_Written instruction_: Below are the records; pull every line that includes "scene".

_Record set_:
──────────

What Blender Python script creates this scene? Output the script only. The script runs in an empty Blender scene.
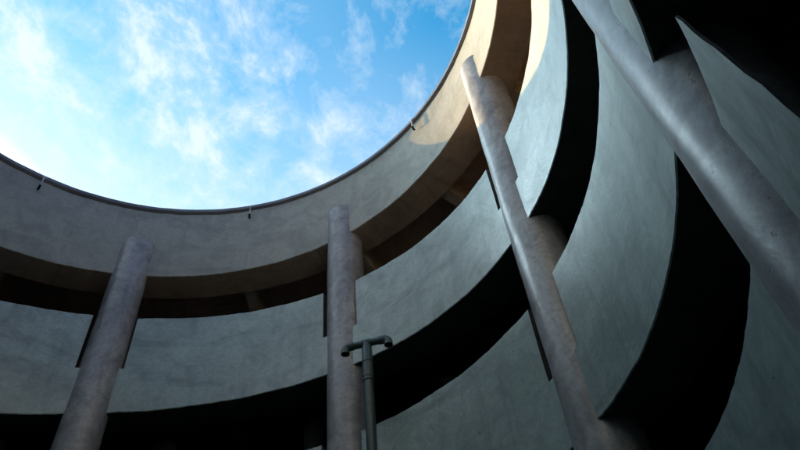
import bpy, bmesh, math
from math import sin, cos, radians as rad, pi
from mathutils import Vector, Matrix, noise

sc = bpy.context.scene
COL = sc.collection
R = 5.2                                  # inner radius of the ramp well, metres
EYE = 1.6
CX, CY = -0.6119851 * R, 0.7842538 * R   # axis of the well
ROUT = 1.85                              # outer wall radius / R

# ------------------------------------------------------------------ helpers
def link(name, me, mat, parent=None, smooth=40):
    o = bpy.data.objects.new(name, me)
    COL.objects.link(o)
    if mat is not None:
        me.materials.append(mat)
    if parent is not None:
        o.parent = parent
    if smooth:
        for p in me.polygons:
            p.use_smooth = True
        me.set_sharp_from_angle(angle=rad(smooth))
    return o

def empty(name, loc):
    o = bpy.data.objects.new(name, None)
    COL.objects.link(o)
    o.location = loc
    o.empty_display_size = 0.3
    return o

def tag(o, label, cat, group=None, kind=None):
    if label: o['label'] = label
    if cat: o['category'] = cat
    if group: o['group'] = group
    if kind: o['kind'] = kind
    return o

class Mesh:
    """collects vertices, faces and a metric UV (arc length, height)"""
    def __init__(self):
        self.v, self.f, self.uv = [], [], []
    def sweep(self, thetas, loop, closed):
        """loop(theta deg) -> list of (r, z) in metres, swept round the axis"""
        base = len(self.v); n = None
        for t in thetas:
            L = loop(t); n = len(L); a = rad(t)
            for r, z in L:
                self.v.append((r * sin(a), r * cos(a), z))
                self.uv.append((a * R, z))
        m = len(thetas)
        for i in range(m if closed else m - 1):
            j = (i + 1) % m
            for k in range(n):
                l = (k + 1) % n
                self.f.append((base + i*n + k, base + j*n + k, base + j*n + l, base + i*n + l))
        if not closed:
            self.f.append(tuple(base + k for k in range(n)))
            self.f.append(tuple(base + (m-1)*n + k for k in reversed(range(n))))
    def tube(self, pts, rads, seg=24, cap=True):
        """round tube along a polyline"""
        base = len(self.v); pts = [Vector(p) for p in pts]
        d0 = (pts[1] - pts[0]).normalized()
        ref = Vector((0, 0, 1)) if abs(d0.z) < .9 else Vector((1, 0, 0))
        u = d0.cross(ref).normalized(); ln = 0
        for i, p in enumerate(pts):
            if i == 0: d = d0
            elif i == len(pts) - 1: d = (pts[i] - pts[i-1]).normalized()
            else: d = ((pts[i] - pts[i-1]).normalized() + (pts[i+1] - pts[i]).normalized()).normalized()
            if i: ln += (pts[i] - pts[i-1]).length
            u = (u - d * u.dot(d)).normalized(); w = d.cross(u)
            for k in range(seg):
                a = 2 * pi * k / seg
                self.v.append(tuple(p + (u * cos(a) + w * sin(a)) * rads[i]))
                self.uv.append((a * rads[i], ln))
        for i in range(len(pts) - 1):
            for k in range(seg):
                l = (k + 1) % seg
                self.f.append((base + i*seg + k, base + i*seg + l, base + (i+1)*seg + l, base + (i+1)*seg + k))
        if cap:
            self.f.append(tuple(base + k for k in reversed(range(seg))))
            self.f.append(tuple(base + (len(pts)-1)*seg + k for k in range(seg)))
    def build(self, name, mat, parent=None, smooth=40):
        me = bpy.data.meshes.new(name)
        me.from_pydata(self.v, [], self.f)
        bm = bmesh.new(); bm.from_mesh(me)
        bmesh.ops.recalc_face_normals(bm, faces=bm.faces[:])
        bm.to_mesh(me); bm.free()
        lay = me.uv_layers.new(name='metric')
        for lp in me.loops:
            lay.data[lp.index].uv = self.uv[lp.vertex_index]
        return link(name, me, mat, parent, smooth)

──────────

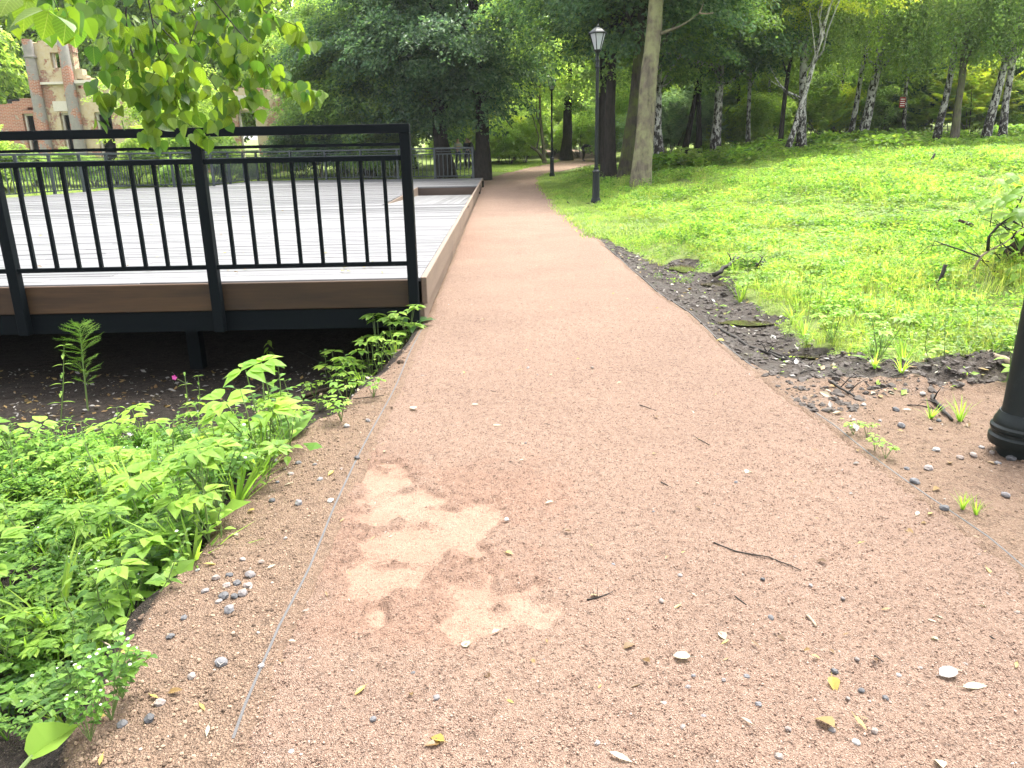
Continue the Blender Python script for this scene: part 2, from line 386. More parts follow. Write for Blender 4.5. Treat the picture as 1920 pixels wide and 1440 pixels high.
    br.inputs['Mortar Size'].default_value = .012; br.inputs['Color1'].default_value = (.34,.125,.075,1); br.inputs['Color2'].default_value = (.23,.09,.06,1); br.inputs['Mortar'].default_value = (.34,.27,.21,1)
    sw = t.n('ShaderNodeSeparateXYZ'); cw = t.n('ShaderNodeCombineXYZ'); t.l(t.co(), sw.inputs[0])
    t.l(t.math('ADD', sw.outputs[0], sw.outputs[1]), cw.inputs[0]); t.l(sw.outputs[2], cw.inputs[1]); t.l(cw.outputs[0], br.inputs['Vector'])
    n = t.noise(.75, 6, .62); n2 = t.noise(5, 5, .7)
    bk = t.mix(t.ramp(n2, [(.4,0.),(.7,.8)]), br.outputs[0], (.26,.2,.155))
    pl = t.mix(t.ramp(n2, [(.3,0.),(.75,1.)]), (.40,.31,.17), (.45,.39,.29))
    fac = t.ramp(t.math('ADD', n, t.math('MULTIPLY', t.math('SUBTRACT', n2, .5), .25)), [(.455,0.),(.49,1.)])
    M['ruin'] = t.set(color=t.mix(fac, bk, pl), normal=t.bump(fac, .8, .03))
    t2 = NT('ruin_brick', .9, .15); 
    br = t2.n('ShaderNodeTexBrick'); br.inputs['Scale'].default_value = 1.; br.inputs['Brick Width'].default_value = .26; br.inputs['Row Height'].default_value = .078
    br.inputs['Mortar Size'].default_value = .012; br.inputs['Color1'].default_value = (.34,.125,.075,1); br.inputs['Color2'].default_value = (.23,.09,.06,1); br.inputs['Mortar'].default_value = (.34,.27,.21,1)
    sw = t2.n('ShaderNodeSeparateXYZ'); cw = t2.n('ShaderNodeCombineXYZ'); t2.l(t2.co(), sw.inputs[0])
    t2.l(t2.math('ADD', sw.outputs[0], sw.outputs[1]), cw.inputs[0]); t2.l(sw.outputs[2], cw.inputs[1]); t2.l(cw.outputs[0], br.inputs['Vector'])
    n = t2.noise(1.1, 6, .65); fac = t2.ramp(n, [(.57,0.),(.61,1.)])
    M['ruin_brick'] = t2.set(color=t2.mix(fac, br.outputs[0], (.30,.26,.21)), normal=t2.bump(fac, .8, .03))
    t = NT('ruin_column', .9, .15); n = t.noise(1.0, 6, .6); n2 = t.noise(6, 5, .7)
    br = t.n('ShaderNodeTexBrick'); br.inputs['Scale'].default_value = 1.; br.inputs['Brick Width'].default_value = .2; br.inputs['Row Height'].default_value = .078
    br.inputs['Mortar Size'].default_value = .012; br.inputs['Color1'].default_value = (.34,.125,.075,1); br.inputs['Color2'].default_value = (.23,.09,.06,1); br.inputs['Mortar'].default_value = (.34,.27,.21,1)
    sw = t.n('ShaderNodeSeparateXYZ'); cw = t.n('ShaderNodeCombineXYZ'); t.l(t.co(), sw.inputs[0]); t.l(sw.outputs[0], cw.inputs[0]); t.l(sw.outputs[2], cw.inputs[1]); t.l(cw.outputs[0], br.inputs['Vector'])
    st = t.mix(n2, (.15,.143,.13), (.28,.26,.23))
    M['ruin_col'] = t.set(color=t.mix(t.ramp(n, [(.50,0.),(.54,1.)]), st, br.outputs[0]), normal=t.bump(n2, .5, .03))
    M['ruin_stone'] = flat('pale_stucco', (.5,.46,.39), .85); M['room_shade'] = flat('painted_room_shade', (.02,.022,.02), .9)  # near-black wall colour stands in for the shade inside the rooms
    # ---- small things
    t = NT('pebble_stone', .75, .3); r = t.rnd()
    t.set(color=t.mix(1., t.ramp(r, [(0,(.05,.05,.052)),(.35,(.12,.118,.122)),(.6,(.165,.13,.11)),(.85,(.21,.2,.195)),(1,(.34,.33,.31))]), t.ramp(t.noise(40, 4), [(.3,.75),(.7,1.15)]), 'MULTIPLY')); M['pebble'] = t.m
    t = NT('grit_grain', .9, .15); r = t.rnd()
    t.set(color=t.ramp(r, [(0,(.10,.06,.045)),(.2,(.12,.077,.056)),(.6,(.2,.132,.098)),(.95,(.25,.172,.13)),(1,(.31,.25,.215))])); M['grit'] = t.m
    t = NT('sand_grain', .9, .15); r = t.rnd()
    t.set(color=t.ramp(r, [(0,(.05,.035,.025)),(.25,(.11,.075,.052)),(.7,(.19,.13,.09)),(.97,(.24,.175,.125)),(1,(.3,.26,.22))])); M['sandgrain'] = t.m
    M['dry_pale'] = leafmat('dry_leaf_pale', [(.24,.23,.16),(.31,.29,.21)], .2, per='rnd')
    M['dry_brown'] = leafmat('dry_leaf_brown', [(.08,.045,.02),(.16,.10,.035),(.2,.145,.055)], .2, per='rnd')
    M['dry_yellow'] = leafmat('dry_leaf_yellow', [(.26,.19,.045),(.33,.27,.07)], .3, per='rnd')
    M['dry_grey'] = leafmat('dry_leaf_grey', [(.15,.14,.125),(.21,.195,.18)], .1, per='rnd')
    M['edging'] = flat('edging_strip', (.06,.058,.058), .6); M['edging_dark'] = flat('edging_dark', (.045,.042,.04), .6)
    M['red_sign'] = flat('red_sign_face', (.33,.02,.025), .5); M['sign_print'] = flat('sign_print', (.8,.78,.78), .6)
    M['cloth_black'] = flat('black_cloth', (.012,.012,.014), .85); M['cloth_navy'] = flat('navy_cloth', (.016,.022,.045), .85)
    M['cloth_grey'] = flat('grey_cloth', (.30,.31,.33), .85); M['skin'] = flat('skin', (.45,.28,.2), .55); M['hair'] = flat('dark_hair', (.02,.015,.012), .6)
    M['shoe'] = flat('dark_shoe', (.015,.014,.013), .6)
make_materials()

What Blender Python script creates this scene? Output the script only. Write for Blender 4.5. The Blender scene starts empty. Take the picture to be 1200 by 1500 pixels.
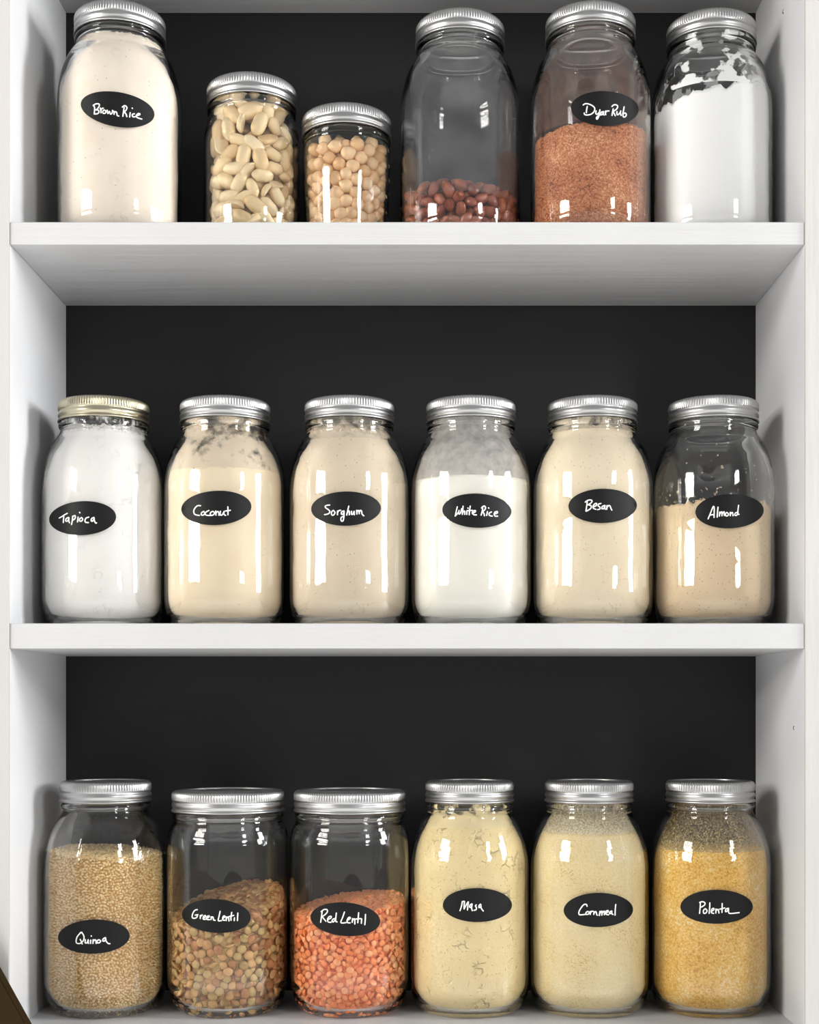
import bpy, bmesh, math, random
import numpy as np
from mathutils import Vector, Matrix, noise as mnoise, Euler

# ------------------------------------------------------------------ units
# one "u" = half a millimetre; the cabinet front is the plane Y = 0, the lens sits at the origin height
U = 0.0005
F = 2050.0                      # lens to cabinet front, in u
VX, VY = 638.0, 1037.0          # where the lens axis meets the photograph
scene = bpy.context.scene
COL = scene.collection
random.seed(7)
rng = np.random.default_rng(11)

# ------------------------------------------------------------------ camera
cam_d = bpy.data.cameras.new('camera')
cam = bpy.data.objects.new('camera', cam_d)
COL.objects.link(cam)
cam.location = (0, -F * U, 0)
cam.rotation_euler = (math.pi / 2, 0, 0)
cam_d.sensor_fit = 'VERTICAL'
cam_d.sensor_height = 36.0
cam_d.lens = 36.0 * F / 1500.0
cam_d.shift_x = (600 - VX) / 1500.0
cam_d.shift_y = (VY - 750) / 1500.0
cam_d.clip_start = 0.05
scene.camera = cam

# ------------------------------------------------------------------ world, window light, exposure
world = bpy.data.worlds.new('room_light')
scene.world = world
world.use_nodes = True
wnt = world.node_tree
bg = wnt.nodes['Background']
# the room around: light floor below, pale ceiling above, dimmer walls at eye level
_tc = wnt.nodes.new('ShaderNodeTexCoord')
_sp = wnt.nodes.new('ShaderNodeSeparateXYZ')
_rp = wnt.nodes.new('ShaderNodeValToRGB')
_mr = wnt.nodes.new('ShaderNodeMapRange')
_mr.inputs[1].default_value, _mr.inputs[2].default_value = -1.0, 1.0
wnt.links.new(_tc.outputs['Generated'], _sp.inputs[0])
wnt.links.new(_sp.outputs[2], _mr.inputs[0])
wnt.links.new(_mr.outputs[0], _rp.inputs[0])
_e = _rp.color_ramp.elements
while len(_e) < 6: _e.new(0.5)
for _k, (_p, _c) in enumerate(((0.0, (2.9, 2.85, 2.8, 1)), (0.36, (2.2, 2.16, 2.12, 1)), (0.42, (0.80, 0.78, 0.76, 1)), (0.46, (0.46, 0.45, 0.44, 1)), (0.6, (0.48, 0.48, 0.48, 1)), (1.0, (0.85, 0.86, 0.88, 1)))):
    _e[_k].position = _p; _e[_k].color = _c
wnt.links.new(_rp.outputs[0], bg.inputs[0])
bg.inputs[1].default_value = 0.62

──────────

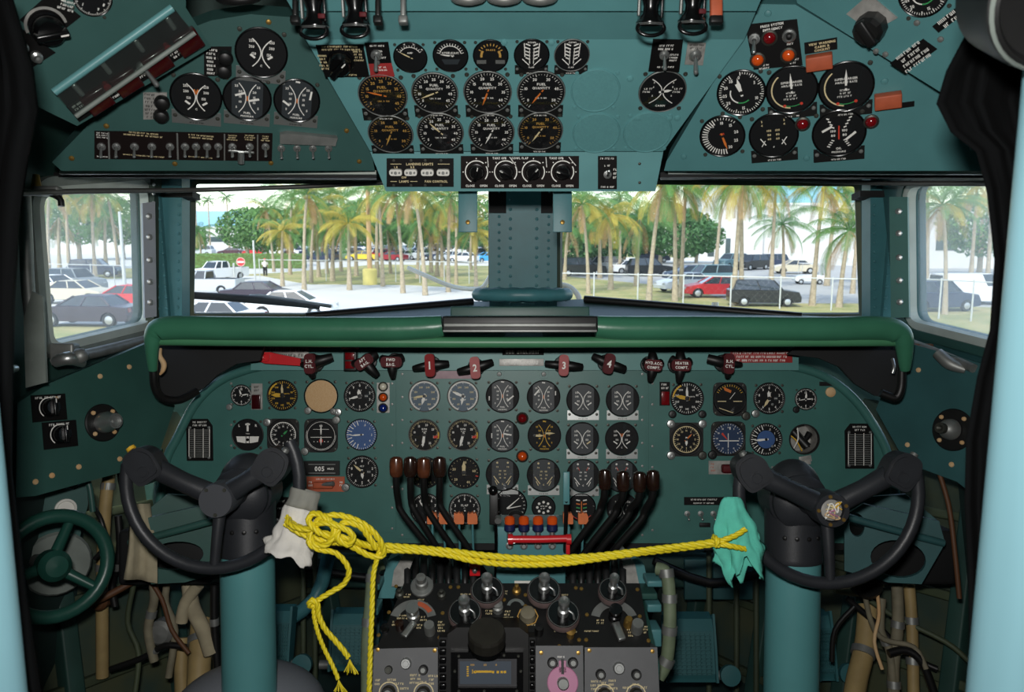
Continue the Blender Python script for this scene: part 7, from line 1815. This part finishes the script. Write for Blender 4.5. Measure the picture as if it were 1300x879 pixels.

──────────

_Exercise answer_:
What Blender Python script creates this scene? Output the script only. The script runs in an empty Blender scene.
sc = bpy.context.scene
Continue the Blender Python script for this scene: part 2, from line 386. More parts follow. Write for Blender 4.5. Treat the picture as 1920 pixels wide and 1440 pixels high.
What Blender Python script creates this scene? Output the script only. Write for Blender 4.5. The Blender scene starts empty. Take the picture to be 1200 by 1500 pixels.
scene = bpy.context.scene
COL = scene.collection
scene.camera = cam
scene.world = world
Continue the Blender Python script for this scene: part 7, from line 1815. This part finishes the script. Write for Blender 4.5. Measure the picture as if it were 1300x879 pixels.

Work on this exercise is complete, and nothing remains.